For partition management (resize, create, modify) I recommend Parted Magic,
another Linux distribution tailored to that task, that boots from CD and
runs entirely in RAM. See: http://partedmagic.com/
By 384 megs of available RAM, I assume you mean 384 megs of installed RAM.
If that's the case, you will find most any Linux will run fine, and will run
circles around Windows XP as far as performance goes. BTW, if you installed
more RAM (1 gig), you could easily install a Linux distribution in
VirtualBox. See: https://www.virtualbox.org/ Doing so let's you run
another operating system (i.e. Linux) in a window on your Windows desktop
computer, or the other way around.
You can forget printing from Linux with your Kodak ESP-3 printer. That is
probably true for scanning also. For Linux printers, see:
http://openprinting.org/ (temporarily off-line). This will give nothing but
grief.
But, all hope is not lost. Get the Linux distribution named Puppy Linux.

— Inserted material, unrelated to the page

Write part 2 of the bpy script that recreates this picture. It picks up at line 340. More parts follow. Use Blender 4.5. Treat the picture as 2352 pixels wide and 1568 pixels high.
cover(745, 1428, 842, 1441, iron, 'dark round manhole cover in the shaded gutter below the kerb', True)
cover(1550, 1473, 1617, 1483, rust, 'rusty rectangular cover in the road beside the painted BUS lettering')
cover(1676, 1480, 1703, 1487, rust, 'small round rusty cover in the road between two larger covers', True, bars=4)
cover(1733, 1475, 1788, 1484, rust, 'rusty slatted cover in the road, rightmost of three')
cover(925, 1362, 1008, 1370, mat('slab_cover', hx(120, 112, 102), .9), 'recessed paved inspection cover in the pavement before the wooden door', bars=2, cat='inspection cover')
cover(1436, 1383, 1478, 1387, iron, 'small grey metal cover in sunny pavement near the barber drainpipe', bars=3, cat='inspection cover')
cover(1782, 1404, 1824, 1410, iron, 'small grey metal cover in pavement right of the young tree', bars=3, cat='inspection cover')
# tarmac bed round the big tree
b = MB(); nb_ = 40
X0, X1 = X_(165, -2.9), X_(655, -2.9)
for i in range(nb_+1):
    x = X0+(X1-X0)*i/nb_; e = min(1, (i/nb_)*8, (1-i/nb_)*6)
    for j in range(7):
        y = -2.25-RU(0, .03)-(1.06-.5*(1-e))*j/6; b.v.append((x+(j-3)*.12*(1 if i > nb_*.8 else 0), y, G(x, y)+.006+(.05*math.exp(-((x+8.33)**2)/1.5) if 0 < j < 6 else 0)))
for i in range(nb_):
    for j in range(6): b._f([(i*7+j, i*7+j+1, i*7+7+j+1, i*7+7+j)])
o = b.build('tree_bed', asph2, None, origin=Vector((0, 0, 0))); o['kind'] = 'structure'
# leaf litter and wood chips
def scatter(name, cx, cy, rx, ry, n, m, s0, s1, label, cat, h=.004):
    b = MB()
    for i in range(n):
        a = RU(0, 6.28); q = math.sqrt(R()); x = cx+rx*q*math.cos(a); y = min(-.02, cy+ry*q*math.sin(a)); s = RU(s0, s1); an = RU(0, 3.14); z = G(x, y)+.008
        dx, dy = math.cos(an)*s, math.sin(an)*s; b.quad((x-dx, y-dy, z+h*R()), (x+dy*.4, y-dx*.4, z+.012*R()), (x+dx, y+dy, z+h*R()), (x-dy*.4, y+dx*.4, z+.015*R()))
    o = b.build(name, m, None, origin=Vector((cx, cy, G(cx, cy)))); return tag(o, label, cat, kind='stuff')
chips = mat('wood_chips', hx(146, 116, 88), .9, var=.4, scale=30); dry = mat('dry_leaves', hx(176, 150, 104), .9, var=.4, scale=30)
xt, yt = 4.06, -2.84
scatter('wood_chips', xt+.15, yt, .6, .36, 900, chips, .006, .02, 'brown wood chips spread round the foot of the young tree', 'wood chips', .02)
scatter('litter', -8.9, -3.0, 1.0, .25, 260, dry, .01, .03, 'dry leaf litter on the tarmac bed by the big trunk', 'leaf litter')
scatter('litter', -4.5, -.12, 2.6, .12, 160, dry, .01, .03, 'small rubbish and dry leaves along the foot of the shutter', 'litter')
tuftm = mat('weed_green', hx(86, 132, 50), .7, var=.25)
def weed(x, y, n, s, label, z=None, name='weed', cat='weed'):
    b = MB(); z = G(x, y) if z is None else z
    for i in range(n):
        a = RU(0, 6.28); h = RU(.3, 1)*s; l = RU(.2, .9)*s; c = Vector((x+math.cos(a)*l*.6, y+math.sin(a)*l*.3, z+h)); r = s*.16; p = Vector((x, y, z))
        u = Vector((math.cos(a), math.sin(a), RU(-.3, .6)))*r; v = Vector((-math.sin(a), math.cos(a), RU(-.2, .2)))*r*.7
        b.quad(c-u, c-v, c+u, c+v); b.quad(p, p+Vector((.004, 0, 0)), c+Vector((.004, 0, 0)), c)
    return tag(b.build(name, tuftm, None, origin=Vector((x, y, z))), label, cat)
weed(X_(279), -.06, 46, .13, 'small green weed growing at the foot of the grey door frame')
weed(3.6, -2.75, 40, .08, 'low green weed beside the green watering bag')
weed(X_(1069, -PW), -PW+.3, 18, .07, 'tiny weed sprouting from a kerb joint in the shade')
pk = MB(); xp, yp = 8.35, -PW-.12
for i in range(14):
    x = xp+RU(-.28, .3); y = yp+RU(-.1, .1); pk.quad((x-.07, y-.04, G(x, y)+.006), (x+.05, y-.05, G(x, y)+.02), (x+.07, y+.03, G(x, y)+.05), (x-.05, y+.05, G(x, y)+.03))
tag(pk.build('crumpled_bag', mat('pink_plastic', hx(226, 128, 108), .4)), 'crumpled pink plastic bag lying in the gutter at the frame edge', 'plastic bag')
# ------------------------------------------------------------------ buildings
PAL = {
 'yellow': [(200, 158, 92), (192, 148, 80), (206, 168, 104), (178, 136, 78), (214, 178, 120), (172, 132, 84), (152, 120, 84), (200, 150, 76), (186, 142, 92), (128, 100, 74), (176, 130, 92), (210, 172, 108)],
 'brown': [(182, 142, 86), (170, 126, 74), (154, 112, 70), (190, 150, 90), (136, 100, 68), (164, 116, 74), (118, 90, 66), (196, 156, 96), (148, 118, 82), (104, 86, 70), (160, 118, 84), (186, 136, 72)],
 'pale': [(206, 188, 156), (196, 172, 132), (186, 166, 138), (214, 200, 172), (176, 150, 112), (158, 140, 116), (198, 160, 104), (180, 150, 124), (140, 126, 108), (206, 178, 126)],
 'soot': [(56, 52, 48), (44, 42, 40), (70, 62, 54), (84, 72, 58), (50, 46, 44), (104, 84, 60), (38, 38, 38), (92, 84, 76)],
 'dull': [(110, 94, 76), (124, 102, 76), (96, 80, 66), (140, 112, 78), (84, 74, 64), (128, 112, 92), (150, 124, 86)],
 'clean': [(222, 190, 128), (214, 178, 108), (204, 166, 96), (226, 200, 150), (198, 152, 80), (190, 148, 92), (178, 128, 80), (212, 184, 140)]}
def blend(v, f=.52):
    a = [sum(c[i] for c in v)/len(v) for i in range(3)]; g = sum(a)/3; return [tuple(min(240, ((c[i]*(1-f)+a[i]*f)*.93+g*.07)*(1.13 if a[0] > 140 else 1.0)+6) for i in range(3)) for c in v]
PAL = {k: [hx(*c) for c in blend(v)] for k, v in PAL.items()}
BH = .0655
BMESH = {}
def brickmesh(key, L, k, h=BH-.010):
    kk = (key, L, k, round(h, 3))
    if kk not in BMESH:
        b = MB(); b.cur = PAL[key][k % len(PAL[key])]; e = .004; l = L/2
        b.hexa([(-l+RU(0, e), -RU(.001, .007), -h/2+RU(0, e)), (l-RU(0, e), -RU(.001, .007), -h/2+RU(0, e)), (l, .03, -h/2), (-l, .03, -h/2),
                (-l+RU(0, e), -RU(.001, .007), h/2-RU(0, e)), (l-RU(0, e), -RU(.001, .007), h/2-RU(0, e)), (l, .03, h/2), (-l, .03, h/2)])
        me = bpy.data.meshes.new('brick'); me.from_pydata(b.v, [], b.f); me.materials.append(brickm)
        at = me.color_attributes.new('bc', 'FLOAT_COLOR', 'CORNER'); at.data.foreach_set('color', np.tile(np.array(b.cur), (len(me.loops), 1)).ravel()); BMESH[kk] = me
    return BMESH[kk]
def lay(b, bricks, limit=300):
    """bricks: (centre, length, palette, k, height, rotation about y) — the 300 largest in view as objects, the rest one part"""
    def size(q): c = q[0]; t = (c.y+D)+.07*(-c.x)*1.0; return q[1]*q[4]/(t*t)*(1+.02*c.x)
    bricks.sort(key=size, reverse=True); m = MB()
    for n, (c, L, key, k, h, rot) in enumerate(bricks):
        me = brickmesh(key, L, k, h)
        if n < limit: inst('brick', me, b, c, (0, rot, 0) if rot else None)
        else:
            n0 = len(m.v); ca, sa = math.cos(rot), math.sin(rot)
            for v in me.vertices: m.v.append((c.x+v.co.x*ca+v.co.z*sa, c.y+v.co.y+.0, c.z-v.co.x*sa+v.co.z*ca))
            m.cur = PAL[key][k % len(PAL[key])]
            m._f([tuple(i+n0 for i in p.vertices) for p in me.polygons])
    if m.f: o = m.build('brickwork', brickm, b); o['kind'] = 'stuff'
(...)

http://www.puppylinux.com/ With Puppy, you can boot from a CD or USB memory
and if you desire it never needs to touch your hard drive. But, Puppy can
also be installed as files on your hard drive. A few years ago I ran Puppy
on a Toshiba Libretto with 32 megs of RAM. It required some experimentation
to get that to work, but it was amazingly usable.
Good luck.
Andy Figueroa
On 10/12/11 16:10, Joel Kahn wrote:
> I'm looking for a fairly recent but *STABLE* distro that can
> be installed as a file/directory in a Microsoft Windows XP Pro
> system and then booted using a CD-ROM, DVD, or other
> removable media. I want to make sure that my current MS-Win
> setup doesn't get messed up; unfortunately, it's still required.
> Dynebolic has an in-MS install, but I don't want to mess with
> their current 3.00 beta offering--please remember that I'm
> aiming at *STABILITY* ahead of all other considerations.

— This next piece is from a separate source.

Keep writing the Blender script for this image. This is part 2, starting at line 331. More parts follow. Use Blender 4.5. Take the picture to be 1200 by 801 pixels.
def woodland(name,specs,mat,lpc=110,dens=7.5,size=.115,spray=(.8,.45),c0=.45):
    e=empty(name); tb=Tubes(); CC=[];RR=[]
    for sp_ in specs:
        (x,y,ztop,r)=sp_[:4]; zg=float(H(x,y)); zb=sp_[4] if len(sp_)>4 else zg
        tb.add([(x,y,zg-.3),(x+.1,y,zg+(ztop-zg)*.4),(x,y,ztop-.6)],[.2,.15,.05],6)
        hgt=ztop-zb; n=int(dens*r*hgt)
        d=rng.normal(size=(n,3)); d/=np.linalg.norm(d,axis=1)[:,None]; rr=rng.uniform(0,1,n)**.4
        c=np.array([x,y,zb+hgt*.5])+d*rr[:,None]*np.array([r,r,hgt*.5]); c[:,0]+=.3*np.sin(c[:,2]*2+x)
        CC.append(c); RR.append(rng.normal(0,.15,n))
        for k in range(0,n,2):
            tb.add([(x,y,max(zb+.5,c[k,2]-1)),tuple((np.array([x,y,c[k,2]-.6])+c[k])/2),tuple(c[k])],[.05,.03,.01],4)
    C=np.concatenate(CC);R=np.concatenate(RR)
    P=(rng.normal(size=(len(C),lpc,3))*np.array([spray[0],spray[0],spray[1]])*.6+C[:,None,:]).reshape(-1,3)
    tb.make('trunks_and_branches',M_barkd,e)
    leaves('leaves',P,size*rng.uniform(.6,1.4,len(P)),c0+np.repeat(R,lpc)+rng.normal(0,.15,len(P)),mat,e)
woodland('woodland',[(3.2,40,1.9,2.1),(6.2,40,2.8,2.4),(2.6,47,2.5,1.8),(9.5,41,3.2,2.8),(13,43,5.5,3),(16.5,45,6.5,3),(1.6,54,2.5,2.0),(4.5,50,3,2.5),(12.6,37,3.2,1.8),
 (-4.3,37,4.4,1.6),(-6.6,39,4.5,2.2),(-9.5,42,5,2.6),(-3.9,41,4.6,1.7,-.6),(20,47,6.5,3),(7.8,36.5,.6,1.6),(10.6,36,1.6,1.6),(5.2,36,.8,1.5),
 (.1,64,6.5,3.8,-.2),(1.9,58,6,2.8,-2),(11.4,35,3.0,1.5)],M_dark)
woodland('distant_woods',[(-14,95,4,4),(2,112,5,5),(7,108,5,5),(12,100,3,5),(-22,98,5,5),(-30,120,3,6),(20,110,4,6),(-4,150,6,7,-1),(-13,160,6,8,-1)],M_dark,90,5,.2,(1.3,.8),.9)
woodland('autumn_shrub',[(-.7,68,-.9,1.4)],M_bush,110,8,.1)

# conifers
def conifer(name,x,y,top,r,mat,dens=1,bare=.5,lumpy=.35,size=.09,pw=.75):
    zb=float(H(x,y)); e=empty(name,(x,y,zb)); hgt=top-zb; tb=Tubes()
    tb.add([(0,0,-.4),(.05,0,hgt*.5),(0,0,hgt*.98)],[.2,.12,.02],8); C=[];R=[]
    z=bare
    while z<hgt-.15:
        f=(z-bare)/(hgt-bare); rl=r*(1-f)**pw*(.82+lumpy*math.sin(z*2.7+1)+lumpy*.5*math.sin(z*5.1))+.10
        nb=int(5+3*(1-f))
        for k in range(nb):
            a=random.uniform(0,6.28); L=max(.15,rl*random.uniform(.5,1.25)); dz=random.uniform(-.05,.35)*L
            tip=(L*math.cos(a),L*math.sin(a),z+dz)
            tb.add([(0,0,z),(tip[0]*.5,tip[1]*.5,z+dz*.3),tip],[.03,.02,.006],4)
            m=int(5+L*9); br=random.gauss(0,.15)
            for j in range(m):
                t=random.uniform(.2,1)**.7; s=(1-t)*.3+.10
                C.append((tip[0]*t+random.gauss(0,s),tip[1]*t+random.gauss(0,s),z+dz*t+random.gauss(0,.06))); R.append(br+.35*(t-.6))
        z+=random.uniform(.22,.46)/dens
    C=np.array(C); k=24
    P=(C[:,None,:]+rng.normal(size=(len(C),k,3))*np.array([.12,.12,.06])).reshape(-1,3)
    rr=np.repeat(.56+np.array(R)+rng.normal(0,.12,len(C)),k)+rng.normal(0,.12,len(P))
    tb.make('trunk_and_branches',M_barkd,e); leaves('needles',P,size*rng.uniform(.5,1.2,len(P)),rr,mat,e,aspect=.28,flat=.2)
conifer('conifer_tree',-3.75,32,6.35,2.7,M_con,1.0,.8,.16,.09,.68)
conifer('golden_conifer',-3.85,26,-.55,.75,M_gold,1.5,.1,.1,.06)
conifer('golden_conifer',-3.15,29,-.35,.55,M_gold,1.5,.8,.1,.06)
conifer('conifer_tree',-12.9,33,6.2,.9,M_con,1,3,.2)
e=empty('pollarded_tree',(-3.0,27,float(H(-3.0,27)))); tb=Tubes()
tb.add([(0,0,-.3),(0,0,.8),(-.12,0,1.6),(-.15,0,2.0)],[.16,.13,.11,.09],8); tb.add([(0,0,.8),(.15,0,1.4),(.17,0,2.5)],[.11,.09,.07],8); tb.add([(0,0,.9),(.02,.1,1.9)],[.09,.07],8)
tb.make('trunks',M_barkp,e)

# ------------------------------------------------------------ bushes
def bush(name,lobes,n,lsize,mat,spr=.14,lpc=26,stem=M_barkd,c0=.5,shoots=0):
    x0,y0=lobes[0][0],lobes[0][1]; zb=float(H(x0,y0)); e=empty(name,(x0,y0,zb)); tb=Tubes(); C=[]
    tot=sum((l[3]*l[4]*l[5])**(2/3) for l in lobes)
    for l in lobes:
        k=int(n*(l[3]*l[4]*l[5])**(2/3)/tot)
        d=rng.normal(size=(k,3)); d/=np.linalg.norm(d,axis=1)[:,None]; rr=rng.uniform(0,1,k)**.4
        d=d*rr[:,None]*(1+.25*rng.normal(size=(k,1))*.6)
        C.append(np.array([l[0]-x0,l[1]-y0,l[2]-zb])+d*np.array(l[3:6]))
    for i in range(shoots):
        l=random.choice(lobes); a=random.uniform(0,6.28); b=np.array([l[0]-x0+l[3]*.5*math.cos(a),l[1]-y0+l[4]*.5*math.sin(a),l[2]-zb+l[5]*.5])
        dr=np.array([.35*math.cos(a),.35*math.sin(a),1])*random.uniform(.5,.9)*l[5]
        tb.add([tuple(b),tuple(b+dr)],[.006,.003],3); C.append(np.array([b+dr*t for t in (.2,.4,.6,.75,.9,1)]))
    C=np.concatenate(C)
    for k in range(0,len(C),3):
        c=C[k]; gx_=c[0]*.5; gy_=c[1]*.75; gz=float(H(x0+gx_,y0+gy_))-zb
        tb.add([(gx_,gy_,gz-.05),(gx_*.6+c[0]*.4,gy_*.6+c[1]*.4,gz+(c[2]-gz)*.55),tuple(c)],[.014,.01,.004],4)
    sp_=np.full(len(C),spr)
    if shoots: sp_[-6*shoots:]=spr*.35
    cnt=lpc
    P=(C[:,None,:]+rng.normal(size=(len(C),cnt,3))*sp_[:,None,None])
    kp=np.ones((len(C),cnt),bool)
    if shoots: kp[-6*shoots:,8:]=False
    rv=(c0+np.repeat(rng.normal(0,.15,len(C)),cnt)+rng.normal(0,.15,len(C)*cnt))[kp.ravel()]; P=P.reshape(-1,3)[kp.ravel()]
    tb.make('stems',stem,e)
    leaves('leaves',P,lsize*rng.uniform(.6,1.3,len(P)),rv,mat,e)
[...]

> My experience so far with multi-boot configurations and the
> like doesn't give me any confidence in them. The distro needs
> to run with *high* reliability and reasonable speed on a 2.6Ghz
> Celeron and 384 MB of available system RAM. It should also
> support scanning and printing with a Kodak ESP-3 multi-function.
> In addition, I have an old Iomega 100MB Zip drive attached.
> Maybe setting this up would be good experience for some
> hot-shot high school geek, but please do *lots* of debugging
> before you tell me its ready. Thanks in advance for any help.